The UK’s Payments Regulator Talks Innovation

UK Consumers Love Cross Border

It’s been almost a year since the United Kingdom ushered in a first of its kind: the launch of a Payment Systems Regulator (PSR). With its purview extending across the nation’s payments infrastructure and also indirect sponsorship that is managed through sponsoring banks, its stated role is to level the playing field in order to give innovation a chance to flourish.

In an interview with MPD CEO Karen Webster, Hannah Nixon, the managing director of the United Kingdom’s PSR, touched base on the trends seen in her 18 months on the job and the 10 months since the PSR launched officially.

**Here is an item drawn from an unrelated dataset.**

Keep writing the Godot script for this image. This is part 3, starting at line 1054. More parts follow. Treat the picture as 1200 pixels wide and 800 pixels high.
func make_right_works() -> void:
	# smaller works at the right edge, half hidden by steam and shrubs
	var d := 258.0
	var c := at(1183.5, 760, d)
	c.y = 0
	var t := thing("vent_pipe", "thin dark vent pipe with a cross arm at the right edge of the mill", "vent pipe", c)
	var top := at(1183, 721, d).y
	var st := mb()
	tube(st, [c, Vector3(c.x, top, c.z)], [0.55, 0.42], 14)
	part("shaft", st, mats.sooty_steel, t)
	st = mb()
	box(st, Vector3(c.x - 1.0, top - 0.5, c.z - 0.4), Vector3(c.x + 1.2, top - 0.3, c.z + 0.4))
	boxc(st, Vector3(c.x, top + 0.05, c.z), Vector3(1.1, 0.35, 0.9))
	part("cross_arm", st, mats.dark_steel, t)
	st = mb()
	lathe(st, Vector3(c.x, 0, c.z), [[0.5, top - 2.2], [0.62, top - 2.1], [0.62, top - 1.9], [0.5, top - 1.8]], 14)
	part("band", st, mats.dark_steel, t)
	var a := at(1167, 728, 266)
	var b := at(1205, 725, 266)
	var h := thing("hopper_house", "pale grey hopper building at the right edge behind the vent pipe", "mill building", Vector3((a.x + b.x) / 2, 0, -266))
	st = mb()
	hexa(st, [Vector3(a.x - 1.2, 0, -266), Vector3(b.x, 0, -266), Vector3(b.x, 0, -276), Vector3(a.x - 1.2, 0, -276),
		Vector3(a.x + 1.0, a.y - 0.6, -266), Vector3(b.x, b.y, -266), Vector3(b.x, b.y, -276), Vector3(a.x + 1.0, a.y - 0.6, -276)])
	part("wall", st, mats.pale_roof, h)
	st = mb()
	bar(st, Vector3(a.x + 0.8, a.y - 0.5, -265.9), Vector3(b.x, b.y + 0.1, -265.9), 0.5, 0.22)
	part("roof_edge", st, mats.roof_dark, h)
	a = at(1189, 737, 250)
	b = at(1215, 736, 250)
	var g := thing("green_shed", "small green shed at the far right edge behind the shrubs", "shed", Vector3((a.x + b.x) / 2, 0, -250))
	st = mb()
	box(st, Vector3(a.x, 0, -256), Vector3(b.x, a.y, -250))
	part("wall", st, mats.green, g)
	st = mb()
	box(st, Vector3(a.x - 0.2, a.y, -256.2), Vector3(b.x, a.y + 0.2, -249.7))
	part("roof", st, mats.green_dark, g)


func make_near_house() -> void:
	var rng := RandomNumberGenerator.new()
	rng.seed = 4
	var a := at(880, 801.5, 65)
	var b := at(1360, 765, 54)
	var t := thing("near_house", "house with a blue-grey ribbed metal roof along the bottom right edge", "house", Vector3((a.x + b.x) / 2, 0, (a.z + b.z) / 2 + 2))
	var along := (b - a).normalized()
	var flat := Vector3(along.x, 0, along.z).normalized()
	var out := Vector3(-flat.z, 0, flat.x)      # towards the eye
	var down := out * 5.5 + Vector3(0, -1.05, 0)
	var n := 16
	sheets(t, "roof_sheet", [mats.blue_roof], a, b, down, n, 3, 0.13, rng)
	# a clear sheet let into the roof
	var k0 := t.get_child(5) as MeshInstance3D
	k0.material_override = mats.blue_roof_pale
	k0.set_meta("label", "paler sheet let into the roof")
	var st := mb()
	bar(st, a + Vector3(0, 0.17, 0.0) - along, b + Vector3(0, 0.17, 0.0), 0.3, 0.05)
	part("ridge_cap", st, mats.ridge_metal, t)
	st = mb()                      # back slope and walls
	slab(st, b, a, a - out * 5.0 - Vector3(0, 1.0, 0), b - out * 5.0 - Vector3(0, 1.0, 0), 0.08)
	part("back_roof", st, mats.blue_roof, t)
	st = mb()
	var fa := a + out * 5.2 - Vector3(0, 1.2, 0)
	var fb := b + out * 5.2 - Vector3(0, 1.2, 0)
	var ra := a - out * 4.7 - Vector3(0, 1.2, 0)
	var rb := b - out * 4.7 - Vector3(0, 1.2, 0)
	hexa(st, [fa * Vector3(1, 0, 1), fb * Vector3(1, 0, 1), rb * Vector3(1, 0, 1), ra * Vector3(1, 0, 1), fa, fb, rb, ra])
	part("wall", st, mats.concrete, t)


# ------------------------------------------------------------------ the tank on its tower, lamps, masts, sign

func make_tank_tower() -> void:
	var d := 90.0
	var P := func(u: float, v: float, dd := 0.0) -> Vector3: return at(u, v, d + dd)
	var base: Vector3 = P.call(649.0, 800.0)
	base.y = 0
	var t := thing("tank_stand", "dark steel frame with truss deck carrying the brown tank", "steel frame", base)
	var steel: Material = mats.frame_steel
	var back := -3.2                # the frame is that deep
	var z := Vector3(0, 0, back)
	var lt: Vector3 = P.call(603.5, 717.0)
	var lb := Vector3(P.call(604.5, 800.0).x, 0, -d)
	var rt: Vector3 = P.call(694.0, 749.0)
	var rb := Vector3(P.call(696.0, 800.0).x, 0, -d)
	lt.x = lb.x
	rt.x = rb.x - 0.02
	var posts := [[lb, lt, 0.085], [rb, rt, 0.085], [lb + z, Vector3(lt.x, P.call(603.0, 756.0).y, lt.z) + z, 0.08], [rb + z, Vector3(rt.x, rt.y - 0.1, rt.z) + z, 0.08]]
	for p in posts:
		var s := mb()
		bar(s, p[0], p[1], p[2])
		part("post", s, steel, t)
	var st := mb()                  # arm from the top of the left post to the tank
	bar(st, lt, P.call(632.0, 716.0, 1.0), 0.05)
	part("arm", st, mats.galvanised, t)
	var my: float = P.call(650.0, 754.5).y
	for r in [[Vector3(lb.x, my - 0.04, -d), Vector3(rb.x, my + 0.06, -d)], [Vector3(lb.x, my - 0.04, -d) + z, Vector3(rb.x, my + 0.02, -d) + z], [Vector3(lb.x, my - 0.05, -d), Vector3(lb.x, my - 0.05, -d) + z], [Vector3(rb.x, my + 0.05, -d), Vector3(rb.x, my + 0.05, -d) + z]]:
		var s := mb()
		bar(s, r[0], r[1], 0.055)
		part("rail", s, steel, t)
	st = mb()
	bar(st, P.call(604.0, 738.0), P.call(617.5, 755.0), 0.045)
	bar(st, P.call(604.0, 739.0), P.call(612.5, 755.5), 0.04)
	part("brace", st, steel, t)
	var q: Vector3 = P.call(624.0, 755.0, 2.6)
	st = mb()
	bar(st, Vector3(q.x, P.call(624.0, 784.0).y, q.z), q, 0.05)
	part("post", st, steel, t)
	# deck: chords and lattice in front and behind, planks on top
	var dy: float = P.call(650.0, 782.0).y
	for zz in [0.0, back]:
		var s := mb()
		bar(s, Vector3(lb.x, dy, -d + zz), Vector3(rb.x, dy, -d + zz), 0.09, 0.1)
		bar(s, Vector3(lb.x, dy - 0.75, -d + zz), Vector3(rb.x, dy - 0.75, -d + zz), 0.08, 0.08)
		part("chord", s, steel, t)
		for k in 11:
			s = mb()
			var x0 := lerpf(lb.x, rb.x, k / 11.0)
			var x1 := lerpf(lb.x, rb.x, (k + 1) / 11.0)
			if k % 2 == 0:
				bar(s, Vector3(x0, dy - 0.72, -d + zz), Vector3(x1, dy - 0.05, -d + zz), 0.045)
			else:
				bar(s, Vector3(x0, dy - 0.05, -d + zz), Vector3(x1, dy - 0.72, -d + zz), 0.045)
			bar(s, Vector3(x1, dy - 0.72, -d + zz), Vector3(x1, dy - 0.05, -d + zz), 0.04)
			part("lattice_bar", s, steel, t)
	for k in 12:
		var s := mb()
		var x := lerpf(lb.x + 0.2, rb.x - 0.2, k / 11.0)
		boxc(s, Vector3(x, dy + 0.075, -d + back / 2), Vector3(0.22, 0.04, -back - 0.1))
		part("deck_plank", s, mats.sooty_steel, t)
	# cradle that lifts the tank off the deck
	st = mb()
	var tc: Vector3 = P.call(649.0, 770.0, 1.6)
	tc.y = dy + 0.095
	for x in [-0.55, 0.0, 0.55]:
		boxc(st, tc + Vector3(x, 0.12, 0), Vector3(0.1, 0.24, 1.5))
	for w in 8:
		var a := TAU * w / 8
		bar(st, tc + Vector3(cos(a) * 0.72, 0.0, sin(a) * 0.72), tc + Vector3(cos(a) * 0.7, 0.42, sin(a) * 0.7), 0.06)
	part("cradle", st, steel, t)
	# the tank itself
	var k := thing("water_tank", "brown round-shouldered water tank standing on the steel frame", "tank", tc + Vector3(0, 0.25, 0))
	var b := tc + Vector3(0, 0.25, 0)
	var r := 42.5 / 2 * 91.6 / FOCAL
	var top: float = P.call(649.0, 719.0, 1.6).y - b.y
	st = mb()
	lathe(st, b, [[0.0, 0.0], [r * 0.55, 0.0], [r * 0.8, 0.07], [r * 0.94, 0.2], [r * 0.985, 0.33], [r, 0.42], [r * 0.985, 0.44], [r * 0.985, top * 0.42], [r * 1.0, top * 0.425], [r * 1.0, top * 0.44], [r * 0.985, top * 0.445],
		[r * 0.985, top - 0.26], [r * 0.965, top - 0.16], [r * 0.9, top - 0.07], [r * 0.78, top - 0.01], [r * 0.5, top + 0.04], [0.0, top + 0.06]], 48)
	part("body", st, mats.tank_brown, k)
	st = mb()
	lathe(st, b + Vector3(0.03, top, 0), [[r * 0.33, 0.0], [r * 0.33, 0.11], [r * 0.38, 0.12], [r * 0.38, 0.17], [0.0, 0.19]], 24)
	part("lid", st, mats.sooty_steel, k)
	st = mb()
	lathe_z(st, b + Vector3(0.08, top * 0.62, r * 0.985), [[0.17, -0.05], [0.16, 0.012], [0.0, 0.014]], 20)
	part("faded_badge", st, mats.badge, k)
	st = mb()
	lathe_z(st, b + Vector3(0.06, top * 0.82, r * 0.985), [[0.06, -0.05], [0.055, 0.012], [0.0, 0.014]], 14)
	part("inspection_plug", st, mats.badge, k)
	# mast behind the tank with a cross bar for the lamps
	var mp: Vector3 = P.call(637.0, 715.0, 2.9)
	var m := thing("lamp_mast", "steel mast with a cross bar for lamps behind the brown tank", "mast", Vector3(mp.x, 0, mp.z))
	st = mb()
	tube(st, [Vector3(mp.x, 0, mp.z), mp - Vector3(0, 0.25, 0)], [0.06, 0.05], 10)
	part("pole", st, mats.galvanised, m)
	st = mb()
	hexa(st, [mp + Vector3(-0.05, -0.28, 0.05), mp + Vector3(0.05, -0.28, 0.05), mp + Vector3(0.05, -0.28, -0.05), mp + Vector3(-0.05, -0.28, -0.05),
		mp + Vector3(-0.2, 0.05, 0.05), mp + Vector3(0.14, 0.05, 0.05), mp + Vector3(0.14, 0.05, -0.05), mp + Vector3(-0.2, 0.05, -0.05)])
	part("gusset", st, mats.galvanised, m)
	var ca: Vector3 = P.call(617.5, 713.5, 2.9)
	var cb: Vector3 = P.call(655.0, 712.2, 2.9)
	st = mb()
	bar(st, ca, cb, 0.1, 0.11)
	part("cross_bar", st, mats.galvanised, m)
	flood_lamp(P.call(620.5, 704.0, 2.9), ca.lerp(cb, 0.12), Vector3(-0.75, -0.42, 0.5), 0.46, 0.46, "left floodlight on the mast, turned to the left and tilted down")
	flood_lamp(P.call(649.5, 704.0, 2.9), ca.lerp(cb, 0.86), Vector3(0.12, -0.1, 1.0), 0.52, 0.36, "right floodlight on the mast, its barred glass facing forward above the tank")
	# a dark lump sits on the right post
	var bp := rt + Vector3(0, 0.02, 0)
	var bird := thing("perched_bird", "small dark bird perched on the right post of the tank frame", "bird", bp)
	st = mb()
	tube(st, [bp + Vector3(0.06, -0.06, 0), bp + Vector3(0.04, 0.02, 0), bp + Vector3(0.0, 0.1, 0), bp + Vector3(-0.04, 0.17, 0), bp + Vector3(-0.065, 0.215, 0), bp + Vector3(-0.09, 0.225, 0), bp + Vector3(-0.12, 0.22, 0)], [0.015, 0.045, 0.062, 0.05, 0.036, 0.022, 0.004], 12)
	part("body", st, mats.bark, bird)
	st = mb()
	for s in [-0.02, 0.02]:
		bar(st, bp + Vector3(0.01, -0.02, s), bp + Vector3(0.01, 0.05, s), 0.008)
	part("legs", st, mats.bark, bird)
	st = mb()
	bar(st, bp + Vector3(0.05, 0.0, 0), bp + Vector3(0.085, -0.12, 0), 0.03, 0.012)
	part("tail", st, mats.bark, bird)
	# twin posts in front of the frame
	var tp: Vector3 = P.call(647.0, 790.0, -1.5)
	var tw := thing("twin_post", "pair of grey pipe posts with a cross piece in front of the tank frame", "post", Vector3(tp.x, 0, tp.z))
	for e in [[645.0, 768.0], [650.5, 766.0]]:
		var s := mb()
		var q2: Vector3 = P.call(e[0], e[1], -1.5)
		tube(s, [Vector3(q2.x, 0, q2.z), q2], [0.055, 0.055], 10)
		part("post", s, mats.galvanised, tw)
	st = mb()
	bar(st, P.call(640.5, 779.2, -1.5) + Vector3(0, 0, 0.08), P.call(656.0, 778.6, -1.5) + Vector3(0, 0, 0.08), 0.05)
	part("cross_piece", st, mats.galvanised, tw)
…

With a nod toward keeping innovation alive and well in the U.K., Nixon noted that the payment system anywhere is “really important since, if it doesn’t work well, then it affects the whole economy.” A key mission of the PSR is to “specifically drive competition in payments” and, in particular, to examine whether the payment system, as currently structured, gets in the way of creating a completely competitive U.K. retail banking system. An area of particular interest is determining the extent to which barriers to entry exist and may have stymied the efforts of new entrants, from retail banks to FinTech players interested in breaking into the payments arena.

Nixon says that she’s already seeing changes — not so much given any actions that she and her team have had to take but just given the greater level of scrutiny now marking the payments industry through the PSR. “People,” she says, “are beginning to think more strategically about payments.” Nixon went on to admit that the PSR “has strong powers — in fact, the strongest powers — among U.K. regulators, and that fact that we have those powers and are willing to use them has gotten peoples’ minds to focus.”

But a number of issues remain outstanding, said Nixon. “Some of the stumbling blocks we have seen in the U.K.,” she said, involve firms trying to connect to the payments market in a landscape dominated by larger players. Critics of the current system charge that setup costs that must be incurred by new payments entrants prevent easy access to the system.

But, said Nixon, access to a more level playing field does not mean that banks must offer access at no cost, even in the case of indirect access. Nixon maintained that it is “too early to tell” what the impact of interchange caps are and whether regulatory action is needed, though the mandate for her organization, with oversight and discussion centered on ease of coming to market, does not mean that access must be free of charge.

And what can be learned by those of us outside the U.K.? Nixon said that, even with a relatively advanced payment system in place within the U.K., the PSR has been active in “talking to central banks” and others in the payments arena globally, as “we share similarities” in trying to foster both innovation and access.